Can you restate the lines of the entries below, word for word, from the first one through the line that includes "COL = scene.collection"?

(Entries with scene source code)
## start

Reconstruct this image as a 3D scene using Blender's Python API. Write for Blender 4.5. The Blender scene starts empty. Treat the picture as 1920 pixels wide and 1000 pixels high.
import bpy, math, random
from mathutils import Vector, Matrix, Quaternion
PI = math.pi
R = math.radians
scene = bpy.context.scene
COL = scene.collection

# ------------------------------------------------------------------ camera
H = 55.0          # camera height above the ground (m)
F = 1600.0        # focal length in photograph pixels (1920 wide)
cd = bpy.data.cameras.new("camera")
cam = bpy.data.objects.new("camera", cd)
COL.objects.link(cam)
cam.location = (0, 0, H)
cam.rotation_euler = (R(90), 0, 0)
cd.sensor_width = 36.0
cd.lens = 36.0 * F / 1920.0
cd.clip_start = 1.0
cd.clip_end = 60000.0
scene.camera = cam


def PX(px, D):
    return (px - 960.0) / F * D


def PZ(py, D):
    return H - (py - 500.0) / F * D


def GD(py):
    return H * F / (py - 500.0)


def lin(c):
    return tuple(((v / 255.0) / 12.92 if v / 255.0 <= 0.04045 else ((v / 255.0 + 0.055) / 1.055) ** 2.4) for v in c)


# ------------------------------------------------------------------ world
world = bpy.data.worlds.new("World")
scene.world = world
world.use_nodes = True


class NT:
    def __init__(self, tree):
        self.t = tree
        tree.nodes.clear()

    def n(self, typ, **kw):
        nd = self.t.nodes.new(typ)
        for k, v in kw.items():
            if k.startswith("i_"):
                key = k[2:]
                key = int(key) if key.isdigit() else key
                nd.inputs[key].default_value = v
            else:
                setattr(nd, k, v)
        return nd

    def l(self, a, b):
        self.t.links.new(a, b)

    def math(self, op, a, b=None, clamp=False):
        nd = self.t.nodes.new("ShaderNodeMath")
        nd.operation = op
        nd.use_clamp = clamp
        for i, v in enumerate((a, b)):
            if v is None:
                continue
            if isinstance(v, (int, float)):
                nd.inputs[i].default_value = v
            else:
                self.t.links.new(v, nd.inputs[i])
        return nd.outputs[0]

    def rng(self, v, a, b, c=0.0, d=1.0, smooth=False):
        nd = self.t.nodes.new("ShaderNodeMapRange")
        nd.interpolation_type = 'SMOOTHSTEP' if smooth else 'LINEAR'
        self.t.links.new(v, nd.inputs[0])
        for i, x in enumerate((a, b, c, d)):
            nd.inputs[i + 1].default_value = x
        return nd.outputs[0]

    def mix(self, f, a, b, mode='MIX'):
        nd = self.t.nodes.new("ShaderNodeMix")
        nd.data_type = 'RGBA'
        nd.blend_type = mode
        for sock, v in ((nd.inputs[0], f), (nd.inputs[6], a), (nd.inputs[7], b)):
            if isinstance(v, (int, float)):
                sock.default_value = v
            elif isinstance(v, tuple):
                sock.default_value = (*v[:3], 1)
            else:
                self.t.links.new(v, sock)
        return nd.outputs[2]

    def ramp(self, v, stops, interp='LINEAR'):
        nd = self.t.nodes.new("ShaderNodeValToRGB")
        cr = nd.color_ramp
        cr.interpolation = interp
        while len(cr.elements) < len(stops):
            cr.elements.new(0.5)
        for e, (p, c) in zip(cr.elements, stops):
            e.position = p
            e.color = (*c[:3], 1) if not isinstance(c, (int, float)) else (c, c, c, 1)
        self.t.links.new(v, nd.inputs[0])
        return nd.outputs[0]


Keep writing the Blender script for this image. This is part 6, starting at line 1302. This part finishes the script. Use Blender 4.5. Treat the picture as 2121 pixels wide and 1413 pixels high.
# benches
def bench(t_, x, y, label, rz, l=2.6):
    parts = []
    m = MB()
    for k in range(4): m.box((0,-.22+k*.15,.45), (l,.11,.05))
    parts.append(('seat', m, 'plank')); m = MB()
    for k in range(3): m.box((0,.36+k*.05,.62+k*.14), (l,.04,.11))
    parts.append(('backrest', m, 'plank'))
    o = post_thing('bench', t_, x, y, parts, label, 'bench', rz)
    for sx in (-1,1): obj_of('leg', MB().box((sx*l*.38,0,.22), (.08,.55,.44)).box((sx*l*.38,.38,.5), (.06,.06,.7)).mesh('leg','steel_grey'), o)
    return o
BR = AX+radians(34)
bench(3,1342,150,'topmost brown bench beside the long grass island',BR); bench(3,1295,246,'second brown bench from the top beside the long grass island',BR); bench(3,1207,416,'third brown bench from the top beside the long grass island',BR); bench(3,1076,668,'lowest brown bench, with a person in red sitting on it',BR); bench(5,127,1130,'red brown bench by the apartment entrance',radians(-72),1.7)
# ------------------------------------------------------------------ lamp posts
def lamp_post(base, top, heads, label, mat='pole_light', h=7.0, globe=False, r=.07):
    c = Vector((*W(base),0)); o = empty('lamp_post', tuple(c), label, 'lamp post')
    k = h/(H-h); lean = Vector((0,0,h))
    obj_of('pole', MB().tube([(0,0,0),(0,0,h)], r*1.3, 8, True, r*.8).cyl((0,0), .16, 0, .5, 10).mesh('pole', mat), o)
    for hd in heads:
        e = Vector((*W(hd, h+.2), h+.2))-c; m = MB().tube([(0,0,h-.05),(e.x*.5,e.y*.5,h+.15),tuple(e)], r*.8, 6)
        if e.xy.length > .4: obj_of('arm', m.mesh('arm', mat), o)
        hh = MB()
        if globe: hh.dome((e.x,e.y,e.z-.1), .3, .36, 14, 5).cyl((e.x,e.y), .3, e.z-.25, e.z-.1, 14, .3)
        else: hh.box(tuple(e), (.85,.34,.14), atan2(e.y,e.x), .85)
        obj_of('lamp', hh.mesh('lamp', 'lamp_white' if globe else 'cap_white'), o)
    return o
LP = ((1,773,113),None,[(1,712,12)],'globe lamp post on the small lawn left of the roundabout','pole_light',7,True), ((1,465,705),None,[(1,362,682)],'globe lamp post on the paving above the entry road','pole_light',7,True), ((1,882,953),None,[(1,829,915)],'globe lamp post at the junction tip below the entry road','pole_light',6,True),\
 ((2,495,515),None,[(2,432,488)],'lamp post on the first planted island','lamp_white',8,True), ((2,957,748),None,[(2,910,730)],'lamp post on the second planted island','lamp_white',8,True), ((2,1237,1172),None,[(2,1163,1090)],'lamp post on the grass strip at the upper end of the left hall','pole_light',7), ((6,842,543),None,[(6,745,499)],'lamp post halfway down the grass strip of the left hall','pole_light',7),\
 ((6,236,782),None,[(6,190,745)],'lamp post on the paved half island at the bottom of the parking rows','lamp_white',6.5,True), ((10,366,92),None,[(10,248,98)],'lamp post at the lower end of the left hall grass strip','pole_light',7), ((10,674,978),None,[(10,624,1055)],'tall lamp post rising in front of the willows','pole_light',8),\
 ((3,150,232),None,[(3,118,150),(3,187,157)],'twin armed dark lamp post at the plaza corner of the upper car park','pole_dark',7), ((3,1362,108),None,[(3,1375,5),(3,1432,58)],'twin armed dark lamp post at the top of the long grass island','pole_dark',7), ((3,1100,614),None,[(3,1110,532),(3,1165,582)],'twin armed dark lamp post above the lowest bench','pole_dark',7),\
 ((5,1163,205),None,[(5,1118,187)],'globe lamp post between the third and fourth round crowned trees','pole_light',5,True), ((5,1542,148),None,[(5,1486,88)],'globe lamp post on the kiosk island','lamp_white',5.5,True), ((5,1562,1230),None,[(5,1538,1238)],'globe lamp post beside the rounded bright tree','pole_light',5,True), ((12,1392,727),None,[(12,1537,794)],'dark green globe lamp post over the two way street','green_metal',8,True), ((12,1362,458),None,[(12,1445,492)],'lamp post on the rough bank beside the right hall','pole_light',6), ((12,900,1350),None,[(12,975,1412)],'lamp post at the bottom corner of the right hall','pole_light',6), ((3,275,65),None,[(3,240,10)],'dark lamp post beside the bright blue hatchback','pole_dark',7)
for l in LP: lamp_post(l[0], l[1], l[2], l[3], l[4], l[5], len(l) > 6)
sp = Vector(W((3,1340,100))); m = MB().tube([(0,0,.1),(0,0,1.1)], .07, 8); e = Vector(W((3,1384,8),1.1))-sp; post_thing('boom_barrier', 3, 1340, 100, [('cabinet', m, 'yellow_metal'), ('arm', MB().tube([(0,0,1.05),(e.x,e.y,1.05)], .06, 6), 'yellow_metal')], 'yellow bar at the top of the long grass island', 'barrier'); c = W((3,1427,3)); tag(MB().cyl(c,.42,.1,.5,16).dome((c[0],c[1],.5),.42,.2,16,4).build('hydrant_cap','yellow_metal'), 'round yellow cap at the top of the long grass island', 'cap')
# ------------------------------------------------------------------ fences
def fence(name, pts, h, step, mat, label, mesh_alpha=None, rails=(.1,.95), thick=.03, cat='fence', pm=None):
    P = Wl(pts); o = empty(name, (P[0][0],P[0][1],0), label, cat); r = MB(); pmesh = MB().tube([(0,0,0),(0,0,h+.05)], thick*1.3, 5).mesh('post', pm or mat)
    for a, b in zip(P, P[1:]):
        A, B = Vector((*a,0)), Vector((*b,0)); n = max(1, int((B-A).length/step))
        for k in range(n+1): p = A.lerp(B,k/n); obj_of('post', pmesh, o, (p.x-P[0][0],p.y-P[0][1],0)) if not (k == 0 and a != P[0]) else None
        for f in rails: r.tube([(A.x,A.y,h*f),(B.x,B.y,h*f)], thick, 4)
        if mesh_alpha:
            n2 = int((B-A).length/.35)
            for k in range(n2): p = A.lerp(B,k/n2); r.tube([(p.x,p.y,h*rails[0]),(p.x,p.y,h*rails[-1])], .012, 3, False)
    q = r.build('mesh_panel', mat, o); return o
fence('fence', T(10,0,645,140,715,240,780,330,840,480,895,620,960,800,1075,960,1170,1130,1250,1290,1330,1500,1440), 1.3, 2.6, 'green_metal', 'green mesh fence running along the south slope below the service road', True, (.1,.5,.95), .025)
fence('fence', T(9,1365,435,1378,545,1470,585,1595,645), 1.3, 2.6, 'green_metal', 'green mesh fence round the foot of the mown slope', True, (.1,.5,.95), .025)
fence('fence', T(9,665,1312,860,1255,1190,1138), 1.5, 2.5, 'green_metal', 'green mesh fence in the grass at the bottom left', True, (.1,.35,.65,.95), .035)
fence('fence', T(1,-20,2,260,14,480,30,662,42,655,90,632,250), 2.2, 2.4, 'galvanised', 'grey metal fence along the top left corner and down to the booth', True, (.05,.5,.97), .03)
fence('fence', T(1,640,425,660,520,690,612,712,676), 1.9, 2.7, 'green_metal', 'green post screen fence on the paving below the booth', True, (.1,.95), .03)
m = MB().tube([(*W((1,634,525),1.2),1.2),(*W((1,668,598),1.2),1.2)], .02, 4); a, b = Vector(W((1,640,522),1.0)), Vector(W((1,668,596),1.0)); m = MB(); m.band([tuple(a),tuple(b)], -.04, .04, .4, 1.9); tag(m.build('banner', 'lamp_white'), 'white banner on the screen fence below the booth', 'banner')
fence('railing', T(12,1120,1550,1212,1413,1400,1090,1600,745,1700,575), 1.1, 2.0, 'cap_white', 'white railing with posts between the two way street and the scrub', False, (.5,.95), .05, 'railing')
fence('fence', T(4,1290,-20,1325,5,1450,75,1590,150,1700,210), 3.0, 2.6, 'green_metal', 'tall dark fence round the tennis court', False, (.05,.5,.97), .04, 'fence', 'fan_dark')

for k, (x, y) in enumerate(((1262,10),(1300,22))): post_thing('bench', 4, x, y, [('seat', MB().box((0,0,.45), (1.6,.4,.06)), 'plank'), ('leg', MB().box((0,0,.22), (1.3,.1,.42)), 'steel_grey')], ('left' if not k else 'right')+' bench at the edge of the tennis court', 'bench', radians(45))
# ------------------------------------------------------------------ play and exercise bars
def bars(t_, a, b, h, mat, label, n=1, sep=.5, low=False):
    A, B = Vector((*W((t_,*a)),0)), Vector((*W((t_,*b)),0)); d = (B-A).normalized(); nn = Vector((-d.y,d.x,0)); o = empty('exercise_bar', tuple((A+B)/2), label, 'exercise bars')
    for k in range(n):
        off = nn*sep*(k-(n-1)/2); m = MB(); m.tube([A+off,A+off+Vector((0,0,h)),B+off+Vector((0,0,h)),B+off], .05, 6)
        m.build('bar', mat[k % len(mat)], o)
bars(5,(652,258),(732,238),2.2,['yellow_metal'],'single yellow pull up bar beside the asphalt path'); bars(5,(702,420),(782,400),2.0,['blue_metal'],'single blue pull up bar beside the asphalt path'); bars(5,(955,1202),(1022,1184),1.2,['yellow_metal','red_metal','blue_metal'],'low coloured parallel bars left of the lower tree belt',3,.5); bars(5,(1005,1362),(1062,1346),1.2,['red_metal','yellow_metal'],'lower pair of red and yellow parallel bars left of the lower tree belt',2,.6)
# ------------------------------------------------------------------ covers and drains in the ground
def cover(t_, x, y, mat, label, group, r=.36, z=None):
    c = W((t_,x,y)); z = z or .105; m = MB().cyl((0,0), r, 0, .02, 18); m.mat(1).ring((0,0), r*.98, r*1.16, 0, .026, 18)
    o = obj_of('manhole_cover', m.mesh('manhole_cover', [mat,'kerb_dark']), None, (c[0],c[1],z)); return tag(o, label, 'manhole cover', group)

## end

Response to the exercise -
Reconstruct this image as a 3D scene using Blender's Python API. Write for Blender 4.5. The Blender scene starts empty. Treat the picture as 1920 pixels wide and 1000 pixels high.
import bpy, math, random
from mathutils import Vector, Matrix, Quaternion
PI = math.pi
R = math.radians
scene = bpy.context.scene
COL = scene.collection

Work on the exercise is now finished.